Request: Copy each line that contains the string "scene".

Record list:
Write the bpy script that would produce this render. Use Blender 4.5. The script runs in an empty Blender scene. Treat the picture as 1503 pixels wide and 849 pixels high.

---

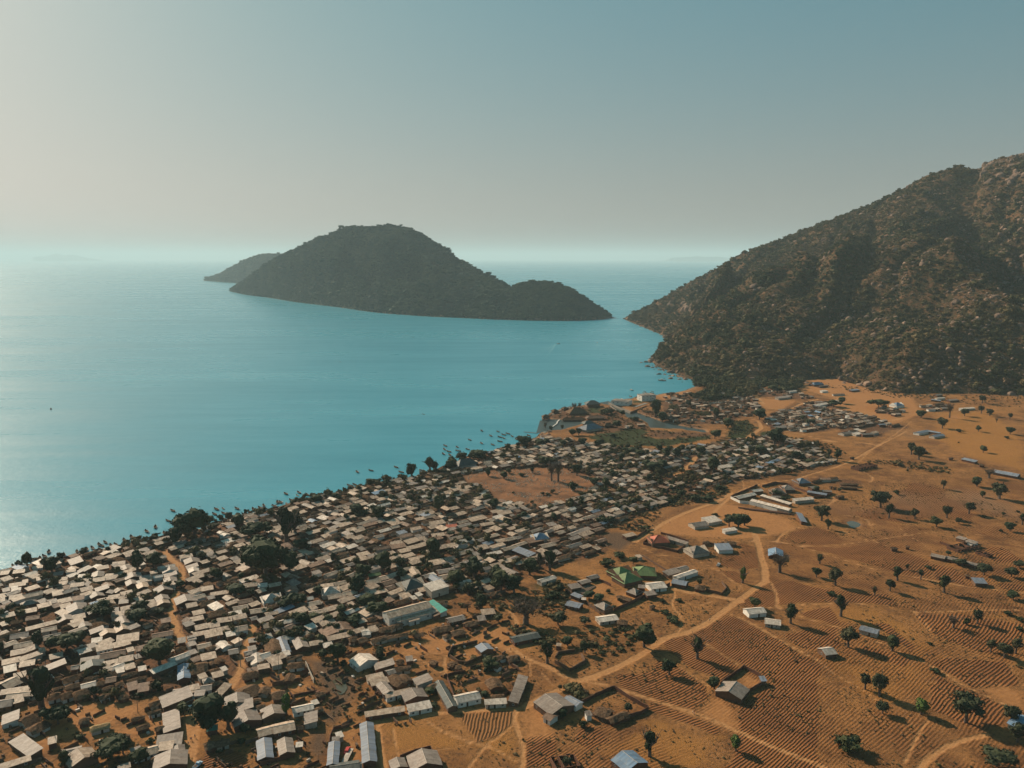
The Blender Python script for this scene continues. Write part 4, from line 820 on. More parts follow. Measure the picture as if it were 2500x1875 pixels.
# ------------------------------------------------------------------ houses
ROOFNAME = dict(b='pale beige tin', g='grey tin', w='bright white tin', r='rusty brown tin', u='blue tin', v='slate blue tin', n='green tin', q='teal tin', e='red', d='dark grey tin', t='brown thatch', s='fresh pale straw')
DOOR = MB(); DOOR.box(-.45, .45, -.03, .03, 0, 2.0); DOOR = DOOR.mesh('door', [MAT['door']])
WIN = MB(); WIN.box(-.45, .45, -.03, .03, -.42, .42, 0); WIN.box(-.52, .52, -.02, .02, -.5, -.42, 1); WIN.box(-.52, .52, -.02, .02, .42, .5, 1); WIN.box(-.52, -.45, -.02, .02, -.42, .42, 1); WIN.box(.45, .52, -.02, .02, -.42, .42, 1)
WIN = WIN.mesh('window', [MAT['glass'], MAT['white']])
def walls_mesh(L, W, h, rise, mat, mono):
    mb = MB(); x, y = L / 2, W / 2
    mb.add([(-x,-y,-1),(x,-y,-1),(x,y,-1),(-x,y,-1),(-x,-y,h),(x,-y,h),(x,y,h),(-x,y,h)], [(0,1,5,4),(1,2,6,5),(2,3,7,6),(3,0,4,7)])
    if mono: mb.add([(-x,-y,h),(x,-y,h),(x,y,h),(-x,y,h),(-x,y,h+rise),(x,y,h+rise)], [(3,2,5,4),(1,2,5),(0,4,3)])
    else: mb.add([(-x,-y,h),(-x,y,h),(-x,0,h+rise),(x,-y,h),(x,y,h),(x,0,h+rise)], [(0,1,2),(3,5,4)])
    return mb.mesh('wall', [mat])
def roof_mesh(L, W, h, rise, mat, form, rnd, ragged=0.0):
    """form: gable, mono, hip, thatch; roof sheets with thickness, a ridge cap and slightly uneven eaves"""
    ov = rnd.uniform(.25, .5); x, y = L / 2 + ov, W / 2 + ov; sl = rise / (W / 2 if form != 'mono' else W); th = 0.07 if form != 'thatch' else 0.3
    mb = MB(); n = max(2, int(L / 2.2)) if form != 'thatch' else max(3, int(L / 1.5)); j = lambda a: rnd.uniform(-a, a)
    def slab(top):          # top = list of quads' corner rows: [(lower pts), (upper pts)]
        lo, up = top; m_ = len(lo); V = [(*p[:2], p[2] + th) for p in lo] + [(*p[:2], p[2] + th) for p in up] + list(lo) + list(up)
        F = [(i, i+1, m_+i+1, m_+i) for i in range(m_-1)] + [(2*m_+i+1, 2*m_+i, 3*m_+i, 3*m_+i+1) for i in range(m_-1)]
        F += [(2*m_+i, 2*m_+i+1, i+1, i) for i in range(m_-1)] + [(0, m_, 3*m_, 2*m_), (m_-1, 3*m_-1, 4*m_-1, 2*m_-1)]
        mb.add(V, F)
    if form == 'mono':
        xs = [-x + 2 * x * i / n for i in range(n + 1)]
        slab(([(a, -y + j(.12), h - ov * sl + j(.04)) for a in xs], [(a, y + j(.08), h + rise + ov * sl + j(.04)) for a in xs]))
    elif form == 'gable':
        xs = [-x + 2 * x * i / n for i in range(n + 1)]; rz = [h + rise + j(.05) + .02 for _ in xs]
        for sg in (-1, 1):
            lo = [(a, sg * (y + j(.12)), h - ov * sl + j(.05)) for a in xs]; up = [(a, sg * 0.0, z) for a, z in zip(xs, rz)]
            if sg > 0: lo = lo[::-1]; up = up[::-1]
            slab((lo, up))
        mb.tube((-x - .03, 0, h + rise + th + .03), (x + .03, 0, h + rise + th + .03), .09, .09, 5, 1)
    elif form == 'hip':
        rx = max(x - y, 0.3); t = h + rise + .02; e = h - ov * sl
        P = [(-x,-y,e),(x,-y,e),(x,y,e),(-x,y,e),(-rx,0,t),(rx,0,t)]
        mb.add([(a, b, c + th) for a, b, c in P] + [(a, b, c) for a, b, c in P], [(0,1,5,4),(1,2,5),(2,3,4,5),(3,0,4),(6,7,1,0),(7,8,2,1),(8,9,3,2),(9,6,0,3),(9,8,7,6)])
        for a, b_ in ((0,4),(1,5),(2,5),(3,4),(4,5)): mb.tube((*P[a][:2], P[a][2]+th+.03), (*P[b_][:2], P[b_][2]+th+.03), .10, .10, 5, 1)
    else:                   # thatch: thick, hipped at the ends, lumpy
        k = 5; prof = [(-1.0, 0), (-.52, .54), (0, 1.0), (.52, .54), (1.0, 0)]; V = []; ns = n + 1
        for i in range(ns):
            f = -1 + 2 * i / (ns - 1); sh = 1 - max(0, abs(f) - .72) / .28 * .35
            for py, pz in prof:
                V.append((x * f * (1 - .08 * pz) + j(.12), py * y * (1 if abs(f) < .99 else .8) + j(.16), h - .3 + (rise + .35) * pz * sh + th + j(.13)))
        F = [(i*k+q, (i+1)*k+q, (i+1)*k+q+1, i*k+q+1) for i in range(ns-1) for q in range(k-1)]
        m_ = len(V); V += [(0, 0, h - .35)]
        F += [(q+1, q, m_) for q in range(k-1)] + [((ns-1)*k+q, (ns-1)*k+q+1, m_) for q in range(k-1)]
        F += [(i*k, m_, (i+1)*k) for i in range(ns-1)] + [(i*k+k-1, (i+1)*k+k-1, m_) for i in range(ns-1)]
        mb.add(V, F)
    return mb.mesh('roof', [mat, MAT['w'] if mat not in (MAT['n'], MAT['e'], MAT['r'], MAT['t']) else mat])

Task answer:
Write the bpy script that would produce this render. Use Blender 4.5. The script runs in an empty Blender scene. Treat the picture as 1503 pixels wide and 849 pixels high.
The Blender Python script for this scene continues. Write part 4, from line 820 on. More parts follow. Measure the picture as if it were 2500x1875 pixels.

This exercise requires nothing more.